SUPER HI International Holding Ltd. (“SUPER HI”) approved its Fourth Amended and Restated Articles of Association at a shareholders’ meeting held on 12 June 2026. Key provisions are summarised below:
• Capital Structure – Authorised share capital is divided into shares with a par value of US$0.000005 each. – The board is empowered to repurchase shares, hold them as treasury stock and fund such purchases from capital, share premium or other reserves in line with Cayman Islands law and Hong Kong Listing Rules. – Shares may not be issued to bearer; all new issues must comply with any rights or restrictions set by the board.
• Enhanced Electronic & Hybrid Meeting Framework – General meetings may be conducted physically, electronically or in hybrid form. – Participation via approved electronic platforms constitutes presence for quorum and voting. – The chairman has authority to resolve technical or procedural issues arising during electronic or hybrid meetings.
• Shareholder Communications and Payments – Notices, proxy appointments, corporate-action instructions and dividend elections can be transmitted electronically. – Dividend and other corporate-action proceeds may be paid through electronic funds transfer, including Hong Kong’s real-time gross-settlement system.

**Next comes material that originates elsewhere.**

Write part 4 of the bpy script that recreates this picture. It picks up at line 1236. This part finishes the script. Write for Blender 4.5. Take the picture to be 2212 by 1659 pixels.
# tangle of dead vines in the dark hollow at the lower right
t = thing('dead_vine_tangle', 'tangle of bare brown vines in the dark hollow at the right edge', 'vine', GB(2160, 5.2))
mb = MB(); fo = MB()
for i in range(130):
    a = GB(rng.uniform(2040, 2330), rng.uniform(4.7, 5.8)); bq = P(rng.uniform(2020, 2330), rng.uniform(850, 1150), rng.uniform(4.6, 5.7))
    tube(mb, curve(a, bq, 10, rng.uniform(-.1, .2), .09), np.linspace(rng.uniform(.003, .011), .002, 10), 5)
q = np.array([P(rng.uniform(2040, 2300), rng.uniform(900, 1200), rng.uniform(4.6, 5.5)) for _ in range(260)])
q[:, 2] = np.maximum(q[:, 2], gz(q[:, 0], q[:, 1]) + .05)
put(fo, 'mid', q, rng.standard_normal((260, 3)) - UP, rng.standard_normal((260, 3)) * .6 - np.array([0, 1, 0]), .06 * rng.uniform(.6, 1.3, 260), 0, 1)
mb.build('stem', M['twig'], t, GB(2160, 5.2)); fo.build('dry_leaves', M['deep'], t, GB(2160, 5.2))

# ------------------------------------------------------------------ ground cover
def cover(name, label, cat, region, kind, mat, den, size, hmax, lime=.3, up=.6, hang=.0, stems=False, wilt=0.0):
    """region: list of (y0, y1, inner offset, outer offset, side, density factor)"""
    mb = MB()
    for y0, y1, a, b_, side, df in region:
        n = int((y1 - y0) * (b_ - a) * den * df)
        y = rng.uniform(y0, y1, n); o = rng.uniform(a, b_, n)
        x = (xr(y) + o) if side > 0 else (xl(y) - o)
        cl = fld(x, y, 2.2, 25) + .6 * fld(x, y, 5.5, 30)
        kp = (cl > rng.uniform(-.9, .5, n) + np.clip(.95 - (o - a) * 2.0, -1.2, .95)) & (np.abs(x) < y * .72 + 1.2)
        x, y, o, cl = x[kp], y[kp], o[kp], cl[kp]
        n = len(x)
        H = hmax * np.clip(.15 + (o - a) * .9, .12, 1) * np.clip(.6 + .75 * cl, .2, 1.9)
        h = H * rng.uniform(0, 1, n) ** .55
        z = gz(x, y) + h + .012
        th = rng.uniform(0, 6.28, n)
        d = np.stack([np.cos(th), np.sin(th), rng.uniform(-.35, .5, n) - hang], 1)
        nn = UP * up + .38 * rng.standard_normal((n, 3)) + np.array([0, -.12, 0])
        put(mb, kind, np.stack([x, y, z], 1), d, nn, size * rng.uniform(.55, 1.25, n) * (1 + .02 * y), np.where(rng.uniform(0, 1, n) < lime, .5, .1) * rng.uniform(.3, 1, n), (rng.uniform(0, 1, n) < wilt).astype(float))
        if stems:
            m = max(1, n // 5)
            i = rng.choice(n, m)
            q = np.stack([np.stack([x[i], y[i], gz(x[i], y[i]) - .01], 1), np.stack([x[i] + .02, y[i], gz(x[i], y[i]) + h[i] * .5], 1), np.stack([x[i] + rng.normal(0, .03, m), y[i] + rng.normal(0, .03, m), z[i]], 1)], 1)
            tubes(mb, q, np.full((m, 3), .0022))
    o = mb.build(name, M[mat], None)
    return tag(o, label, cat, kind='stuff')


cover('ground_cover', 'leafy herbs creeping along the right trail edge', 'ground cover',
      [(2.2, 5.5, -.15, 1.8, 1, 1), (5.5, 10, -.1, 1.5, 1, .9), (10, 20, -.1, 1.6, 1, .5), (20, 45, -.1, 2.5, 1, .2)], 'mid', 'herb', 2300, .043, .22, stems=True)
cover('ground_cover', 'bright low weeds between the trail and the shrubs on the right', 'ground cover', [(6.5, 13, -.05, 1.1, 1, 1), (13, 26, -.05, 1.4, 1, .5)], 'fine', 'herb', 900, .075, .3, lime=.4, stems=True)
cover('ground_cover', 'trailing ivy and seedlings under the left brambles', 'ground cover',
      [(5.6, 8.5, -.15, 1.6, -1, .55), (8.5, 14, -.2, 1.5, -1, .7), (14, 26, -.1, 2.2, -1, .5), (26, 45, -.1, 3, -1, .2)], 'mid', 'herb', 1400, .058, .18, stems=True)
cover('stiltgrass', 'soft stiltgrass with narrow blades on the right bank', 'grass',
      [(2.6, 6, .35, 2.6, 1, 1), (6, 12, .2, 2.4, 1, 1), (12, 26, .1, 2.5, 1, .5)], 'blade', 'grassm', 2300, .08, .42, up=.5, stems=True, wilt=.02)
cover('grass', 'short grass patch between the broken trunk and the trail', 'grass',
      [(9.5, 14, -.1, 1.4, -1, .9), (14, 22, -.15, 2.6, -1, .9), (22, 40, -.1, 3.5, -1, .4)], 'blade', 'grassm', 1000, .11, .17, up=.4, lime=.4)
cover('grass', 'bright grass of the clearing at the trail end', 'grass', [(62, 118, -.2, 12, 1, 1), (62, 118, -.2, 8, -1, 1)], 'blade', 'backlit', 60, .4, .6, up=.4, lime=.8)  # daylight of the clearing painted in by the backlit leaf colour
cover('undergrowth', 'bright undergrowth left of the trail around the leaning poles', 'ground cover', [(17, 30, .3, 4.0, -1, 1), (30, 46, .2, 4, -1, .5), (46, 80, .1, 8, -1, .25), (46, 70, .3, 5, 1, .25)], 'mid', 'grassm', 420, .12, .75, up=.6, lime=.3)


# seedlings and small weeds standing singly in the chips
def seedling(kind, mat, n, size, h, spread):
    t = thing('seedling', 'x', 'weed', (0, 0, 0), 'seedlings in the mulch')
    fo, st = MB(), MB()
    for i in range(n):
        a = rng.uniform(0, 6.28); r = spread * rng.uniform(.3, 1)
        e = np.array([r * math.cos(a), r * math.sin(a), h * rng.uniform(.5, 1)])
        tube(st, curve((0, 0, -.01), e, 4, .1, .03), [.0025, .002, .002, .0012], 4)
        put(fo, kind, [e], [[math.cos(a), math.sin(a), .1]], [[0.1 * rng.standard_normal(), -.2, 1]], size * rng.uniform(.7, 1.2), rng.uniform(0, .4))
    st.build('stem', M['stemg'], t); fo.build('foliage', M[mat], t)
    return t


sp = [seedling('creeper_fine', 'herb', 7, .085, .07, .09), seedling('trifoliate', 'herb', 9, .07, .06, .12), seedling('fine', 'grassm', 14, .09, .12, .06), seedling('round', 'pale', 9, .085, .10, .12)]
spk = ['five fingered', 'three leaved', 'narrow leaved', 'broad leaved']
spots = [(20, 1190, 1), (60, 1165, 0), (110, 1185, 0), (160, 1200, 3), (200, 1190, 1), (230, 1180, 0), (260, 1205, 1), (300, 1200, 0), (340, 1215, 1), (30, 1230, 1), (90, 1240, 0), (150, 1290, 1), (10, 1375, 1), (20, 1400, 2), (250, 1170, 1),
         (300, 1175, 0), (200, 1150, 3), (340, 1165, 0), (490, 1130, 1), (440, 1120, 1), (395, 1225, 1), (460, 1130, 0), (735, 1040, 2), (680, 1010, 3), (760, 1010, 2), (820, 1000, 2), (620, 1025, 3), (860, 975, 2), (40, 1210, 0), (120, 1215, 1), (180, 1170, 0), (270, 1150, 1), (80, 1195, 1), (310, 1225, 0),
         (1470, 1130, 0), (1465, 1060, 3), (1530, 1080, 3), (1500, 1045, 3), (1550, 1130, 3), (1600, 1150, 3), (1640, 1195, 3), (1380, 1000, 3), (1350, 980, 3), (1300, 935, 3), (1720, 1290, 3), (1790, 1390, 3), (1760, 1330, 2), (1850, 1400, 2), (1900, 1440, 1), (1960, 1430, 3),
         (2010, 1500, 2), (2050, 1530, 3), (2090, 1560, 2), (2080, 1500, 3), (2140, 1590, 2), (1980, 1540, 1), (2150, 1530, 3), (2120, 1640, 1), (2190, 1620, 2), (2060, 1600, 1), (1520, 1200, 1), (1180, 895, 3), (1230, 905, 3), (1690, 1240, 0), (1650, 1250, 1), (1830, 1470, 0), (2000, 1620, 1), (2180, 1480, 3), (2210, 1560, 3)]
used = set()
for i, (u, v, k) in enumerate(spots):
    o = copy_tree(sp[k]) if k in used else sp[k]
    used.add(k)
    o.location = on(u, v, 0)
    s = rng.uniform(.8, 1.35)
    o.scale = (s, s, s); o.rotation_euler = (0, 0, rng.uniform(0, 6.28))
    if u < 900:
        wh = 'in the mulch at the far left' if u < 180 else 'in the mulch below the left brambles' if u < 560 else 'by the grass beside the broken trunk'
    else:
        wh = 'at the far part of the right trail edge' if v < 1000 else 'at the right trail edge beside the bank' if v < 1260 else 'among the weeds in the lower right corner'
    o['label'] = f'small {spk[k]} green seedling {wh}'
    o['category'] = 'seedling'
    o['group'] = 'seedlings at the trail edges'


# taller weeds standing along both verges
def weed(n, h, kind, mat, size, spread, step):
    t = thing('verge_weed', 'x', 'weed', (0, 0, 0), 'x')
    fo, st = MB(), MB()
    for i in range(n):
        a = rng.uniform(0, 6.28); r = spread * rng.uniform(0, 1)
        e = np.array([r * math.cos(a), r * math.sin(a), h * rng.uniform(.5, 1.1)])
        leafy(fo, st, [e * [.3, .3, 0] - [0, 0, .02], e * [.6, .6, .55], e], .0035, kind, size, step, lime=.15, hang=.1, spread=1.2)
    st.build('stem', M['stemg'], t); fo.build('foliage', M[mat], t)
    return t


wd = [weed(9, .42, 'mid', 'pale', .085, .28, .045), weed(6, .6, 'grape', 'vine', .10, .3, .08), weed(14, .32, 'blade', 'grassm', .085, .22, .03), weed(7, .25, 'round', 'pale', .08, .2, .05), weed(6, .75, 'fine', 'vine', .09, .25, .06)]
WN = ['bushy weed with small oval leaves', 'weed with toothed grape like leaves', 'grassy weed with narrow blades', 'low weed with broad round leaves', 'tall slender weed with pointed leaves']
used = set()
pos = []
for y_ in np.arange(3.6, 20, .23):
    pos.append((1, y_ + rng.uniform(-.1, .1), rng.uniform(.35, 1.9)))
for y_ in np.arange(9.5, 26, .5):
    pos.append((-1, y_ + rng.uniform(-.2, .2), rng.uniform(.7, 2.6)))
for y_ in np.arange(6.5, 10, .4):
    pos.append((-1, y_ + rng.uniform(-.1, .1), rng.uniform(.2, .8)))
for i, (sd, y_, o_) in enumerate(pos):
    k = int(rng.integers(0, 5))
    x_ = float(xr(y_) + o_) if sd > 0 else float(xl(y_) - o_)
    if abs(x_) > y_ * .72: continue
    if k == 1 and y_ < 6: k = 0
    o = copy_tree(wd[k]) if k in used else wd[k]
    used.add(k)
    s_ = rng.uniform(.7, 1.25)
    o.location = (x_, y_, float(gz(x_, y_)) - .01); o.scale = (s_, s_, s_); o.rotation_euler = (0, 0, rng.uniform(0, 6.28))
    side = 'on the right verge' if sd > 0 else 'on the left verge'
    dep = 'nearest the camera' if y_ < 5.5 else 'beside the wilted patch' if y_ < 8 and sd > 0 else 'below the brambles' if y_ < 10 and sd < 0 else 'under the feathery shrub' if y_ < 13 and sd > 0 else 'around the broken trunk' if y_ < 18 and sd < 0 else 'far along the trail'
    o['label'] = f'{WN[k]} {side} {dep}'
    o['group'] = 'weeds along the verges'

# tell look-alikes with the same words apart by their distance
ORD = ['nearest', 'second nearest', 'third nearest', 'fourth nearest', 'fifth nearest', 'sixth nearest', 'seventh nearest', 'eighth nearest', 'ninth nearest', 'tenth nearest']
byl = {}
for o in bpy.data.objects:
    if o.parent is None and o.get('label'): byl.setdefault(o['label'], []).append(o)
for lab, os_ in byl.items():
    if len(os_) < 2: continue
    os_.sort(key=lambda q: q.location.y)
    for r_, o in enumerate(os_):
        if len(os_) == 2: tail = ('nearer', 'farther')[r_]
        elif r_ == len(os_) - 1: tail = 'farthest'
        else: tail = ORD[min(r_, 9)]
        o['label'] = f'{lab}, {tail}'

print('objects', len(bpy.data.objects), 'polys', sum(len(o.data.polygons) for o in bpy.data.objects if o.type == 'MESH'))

• Board Composition & Governance – The company must maintain a minimum of two directors; no maximum number is specified. – One-third of directors retire by rotation at each annual general meeting, with every director subject to re-election at least once every three years. – Directors may be removed by ordinary resolution of shareholders before term expiry.
• Dividend Declaration Flexibility – Dividends may be paid from realised or unrealised profits, share premium or other distributable reserves, subject to shareholder approval. – Scrip dividends are permitted, allowing shareholders to elect shares instead of cash.
• Updated Indemnity & Borrowing Powers – Directors, officers and auditors are indemnified out of company assets against costs and liabilities, excluding fraud or dishonesty. – The board retains full authority to raise or borrow funds and issue debt securities.
• Subscription Rights & Reserve – A “Subscription Rights Reserve” mechanism ensures sufficient reserves to satisfy warrant exercises, even if the exercise price falls below par value.
• Accounting & Audit – Financial year-end remains 31 December, with accounts audited at least annually. – Auditors are appointed by shareholders at each annual general meeting and may be removed by ordinary resolution.
These amendments align SUPER HI’s constitutional documents with current regulatory requirements, expand electronic communication capabilities and provide the board with greater flexibility in capital and meeting management.